Reply To: Formal Deductions from the Axiom of Action

#18502
jmherbener
Participant

Because I am not a philosopher, I posed your inquiry to Dr. Gordon. His response follows:

Thanks for forwarding your student’s excellent question. The reasoning used in praxeology is of different kinds. Sometimes, the issue is what is involved in a concept? For example, “an action involves the use of means to achieve an end.” This is not deduced from a premise.” Rather, one thinks about the concept of action and asks, is this statement true? Note that this is not a matter of stipulating a definition: rather, the concept is taken as given to consciousness and then one inquires about the nature of the concept.
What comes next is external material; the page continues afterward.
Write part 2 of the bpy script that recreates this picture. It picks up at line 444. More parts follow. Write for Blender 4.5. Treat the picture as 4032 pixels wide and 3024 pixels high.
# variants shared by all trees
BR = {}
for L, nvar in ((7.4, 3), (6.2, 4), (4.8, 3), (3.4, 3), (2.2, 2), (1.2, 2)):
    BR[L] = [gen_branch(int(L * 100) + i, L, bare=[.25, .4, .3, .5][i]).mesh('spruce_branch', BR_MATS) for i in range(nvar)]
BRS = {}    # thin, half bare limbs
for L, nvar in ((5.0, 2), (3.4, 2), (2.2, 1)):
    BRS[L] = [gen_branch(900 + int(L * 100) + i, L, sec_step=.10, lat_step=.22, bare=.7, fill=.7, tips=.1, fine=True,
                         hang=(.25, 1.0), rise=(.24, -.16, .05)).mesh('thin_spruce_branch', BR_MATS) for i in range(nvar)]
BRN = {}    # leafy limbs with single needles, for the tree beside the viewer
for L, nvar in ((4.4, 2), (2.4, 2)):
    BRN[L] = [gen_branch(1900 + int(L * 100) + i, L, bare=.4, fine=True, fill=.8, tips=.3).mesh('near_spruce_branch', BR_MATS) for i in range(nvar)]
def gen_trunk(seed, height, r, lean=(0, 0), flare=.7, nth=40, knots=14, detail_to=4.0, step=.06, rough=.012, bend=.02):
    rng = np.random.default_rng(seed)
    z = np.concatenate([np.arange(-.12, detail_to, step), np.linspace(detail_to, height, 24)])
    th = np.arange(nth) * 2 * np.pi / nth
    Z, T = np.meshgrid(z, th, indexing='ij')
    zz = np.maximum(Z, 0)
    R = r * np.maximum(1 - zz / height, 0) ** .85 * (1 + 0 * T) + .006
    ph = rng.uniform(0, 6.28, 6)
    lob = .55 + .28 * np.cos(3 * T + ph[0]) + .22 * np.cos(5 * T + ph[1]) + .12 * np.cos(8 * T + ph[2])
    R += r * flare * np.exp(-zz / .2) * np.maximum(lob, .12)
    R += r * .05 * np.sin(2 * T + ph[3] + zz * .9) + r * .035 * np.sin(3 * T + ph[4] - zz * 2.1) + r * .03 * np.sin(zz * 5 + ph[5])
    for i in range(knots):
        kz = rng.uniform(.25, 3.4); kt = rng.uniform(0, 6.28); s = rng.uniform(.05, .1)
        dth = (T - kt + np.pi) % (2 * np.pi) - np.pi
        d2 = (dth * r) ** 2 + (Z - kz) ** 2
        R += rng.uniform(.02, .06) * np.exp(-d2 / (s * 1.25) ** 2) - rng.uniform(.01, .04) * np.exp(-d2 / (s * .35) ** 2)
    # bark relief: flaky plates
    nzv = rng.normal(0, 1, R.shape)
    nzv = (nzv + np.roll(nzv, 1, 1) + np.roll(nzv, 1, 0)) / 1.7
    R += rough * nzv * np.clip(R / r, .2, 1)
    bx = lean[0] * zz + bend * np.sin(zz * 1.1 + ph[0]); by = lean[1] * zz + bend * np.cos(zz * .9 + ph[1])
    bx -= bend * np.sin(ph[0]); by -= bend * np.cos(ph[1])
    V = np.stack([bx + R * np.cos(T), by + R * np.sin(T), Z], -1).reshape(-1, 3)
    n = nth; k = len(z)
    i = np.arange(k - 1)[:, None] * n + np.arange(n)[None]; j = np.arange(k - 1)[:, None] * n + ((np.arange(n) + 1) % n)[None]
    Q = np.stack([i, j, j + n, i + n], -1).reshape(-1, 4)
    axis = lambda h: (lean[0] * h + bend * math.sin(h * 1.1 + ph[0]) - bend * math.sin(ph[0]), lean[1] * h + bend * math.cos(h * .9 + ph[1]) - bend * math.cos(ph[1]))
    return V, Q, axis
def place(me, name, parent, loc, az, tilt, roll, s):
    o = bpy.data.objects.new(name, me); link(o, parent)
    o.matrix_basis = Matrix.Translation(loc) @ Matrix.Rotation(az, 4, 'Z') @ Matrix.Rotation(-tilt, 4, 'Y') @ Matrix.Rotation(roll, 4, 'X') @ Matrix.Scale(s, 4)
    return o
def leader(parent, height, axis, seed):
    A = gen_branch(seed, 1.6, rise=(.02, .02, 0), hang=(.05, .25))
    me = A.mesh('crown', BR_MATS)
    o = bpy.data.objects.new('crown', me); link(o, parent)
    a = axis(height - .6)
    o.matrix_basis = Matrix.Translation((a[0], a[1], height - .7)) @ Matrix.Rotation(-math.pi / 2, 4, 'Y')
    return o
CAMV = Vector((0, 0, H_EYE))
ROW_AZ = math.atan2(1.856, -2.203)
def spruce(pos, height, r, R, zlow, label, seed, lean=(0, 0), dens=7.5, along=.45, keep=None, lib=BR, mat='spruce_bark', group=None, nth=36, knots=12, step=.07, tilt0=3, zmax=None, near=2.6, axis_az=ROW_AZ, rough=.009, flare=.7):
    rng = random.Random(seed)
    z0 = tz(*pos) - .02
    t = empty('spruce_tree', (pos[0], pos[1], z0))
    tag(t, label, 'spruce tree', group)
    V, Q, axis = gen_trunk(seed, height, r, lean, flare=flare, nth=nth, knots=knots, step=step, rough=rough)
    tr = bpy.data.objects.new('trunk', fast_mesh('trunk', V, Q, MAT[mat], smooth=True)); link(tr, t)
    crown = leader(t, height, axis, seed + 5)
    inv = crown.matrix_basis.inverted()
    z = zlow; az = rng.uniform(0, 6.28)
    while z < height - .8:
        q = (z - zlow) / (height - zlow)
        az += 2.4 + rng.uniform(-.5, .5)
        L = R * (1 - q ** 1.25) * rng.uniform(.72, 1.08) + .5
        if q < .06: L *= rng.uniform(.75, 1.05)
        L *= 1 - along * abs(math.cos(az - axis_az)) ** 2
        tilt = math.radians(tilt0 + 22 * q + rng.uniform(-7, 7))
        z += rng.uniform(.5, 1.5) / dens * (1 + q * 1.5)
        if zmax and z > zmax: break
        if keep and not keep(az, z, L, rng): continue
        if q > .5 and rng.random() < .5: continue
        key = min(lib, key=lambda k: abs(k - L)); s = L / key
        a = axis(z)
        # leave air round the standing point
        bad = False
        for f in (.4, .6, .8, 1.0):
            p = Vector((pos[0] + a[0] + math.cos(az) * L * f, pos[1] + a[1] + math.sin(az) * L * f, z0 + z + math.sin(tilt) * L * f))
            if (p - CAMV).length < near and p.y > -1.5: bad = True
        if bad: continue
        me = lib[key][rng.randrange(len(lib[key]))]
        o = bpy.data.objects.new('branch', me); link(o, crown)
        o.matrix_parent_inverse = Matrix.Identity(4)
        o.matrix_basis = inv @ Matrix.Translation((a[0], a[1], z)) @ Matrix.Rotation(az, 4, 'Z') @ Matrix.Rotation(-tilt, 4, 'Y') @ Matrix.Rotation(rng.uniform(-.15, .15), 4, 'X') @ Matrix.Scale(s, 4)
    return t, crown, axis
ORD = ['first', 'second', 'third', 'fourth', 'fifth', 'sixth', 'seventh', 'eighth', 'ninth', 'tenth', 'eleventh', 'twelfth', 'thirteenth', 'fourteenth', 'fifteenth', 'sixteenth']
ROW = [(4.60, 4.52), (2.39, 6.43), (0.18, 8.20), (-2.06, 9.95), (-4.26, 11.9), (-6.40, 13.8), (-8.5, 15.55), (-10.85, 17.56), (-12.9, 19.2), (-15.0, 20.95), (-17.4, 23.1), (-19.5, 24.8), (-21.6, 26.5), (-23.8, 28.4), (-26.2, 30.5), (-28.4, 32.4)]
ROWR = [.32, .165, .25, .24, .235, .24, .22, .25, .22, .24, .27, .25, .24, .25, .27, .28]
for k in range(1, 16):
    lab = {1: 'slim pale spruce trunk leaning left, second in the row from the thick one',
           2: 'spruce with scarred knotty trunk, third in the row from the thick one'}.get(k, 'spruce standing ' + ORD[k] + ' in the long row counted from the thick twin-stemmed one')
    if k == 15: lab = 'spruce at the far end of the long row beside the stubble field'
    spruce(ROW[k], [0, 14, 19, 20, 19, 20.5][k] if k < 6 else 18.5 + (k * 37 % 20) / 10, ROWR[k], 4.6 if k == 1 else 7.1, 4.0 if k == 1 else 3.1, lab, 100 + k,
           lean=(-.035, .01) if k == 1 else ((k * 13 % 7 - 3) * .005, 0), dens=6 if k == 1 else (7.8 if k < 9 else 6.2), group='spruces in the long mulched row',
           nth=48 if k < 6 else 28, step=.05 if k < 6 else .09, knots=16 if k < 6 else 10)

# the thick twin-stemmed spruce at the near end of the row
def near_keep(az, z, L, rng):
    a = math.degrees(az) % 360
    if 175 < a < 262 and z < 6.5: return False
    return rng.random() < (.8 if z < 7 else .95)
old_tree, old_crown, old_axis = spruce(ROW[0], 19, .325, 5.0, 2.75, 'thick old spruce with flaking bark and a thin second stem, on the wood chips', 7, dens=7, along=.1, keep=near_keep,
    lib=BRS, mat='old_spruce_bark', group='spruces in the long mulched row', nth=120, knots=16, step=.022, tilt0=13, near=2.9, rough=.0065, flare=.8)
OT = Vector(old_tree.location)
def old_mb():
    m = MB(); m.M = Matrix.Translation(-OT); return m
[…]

Doing this is not preliminary to formalization. Thinking about the nature of the concept is the praxeological reasoning: it isn’t an informal version of something else.

In other cases, there is reasoning from premises, as in the argument for the law of return or some of the arguments for time preference. I am not sure what your student means by a “cumulative premise”. It isn’t that conclusions are continually added to the concept of action, and then other propositions deduced from this combined premise. Rather, sometimes there is deduction of conclusions from premises, at other times what is done is thinking about the meaning of a concept. Your student is wrongly trying to look for parallels to the sort of formal structure he is used to from other classes.